Mayor Brandon Johnson’s campaign fund has returned most of a $50,000 contribution it accepted a year and a half ago from a political action committee led by a City Hall lobbyist whose law firm has a city contract to collect outstanding utility bills.
Chicago ethics rules bar campaign contributions to a mayor by city lobbyists and city contractors. The Friends of Brandon Johnson campaign fund appears to have repeatedly violated those restrictions since Johnson took office in May 2023, prompting tens of thousands of dollars in refunds, the Chicago Sun-Times has reported.
The latest give-back appears to have been prompted by City Hall Inspector General Deborah Witzburg finding that the $50,000 given by the Chicago Latino Public Affairs Committee in June 2023 “exceeded the contribution limits set forth in” Chicago’s city code.
That law “prohibits an entity and its subsidiaries, parent company or otherwise affiliated company who has done business with the city within the preceding four reporting years from making campaign contributions in an aggregate amount exceeding $1,500 to any candidate for city office,” according to a letter the inspector general sent in November to the PAC led by attorney and lobbyist Homero Tristan.
The inspector general’s letter told Tristan’s committee it had 10 days “to request the return [of] the excess financial contribution of $48,500 from Friends of Brandon Johnson.”
Tristan says that, when he learned the “contribution was in excess of allowable limits and that we should notify the mayor’s campaign, we promptly complied and are deemed not to be in violation of the ethics ordinance.”
The $48,500 was returned by Johnson’s campaign to Tristan’s fund in late December, according to a report filed with the Illinois State Board of Elections this month.
Witzburg’s office won’t comment.
Tristan says his committee, which says it supports “the advancement of Latino issues, policy and politics,” has backed “numerous candidates and officials over the years at all levels of government” and that the contribution to Johnson didn’t come “from any personal money or law firm funds.”
His committee is based in the same Loop office as his law firm, Tristan & Cervantes, LLC. Tristan is the political fund’s chairman and treasurer, records show.
The inspector general’s letter says the agency “determined that Tristan & Cervantes, LLC maintains a high degree of control over” Tristan’s political fund, so the two “are treated as a single person for purposes of the rules at issue.”
Tristan & Cervantes does lobbying work at City Hall, where, records show, Tristan lobbied members of the Chicago City Council in 2024 on behalf of Oracle, the software giant.
Tristan’s firm also has a contract with City Hall to help collect outstanding utility bills.
Ethics rules put in place by then-Mayor Rahm Emanuel in 2011 ban city lobbyists and contractors from contributing to any mayor’s campaign fund. But enforcement has been spotty, and it’s unclear whether the restrictions apply in this case because neither Tristan nor his law firm gave directly to Johnson, with the $50,000 coming from the political fund Tristan runs.

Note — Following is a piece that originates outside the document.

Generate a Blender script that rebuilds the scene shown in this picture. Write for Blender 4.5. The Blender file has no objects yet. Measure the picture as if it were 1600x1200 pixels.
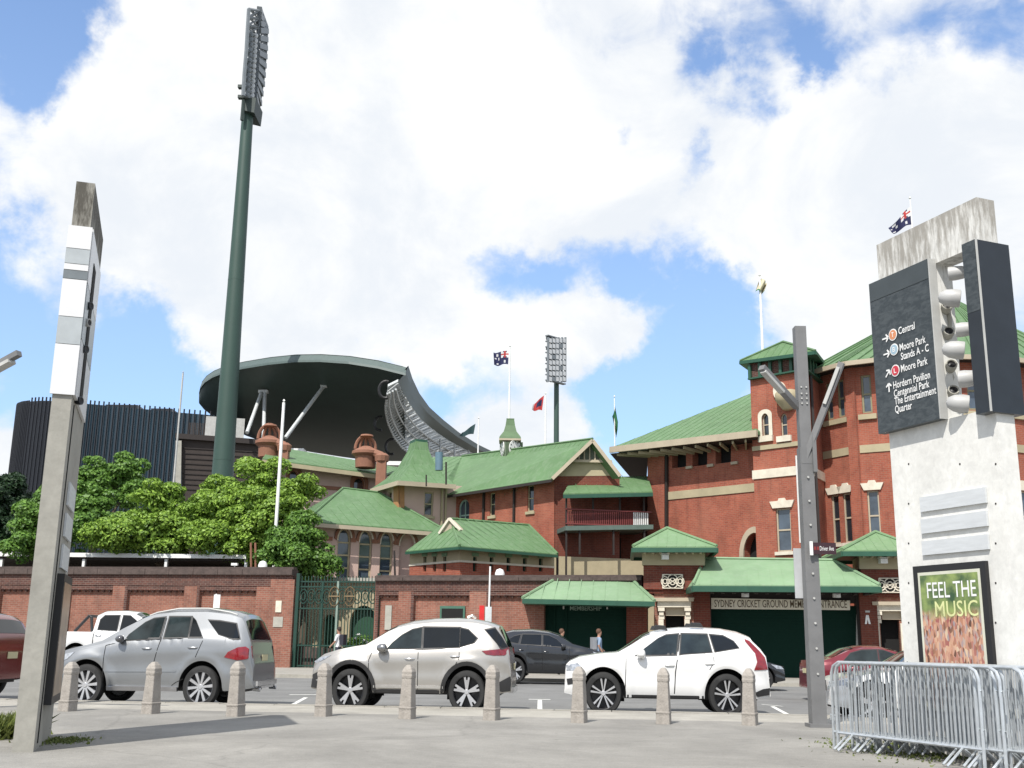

Johnson aides won’t comment.
Tristan’s committee is the defendant in a lawsuit the state elections board filed last year seeking nearly $50,000 in penalties for not following the public reporting guidelines required of political committees. That appears to be unrelated to the Johnson contribution and refund.
Tristan’s political fund has given about $700,000 to politicians and political groups since 2010, including more than $37,000 to state Sen. Martin Sandoval, D-Chicago, who died in 2020 after pleading guilty to corruption charges.
Tristan’s committee has taken in numerous contributions over the years, including $41,000 since 2012 from the company behind the Riot Fest music festival, which Tristan & Cervantes lobbied for at City Hall.
Tristan and businesses associated with him have given his political fund more than $70,000 over the years, records show.
Tristan briefly was City Hall’s human resources commissioner under former Mayor Richard M. Daley, before resigning in 2009 amid an internal investigation into accusations regarding patronage hiring.
Tristan & Cervantes started working for City Hall prior to Johnson taking office as mayor.
Johnson isn’t the first mayor to return money to Tristan’s committee. Emanuel gave back a $5,000 contribution from the group in 2015.
The Sun-Times reported last year that Johnson’s campaign returned a $1,500 contribution, made days before his 2023 inauguration, that came from a Texas law firm that had been hired by the city to collect money owed for traffic tickets, water bills and other payments.
But Johnson’s campaign kept other contributions made by that firm’s lawyers around the same time.